Residents and landlords have complained to City Paper, as well. About 10 people who communicated with a reporter had wide-ranging complaints about the ECB. They included objections to what the board considers evidence of a violation—generally a photograph or two, as in Trent’s case, and the testimony of an enforcement officer—and complaints that notices of a right to a hearing were never received, that rulings on appeals were not forthcoming, that the cost of those appeals was prohibitively expensive, and that the ECB lacks oversight.

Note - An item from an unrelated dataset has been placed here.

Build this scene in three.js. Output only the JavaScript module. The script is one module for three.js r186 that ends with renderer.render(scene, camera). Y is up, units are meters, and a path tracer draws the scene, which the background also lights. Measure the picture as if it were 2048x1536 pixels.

One man, who wished to remain anonymous because he fears retribution from the city, received citations two years ago for trash stuck in the hedges around his house. Ever since his hearing—which he describes as “Soviet Gulag-style”—he’s been filing Maryland Public Information Act requests, reviewing state and federal regulations, and digging into court filings in an effort to discredit the agency. “My experience has been that it’s basically a rubberstamp,” he says.

No one has provided clear proof that the Environmental Control Board is corrupt. But judging by the frustrations it tends to evoke in those subject to its rulings, this city agency has a long way to go to achieve transparency and the trust of citizens. While supporters—some public officials, for instance—believe the ECB is simultaneously cleaning up the city and filling its coffers, opponents see the agency as an inflexible, Kafkaesque bureaucracy that exists solely to rake in revenue. Corrupt or not, there appears to be little solid evidence that the ECB has succeeded in cleaning up the city during its more than decade-long tenure. Meanwhile, it’s not making any friends.

 

The hearing rooms at the quasi-judicial Environmental Control Board in downtown Baltimore have all the majesty of office cubicles. After receiving a citation in the mail, those who request a hearing are ushered to a desk under drop ceilings and fluorescent lights, facing one of two administrative judges, who wear no robes. In one corner of the room, an office assistant mans a tape recorder and in some cases a projector, which is used to display photographs, or “exhibits,” during the hearing. The hearings are theoretically open to the public, but the arrival of a reporter who didn’t identify herself as such caused some consternation.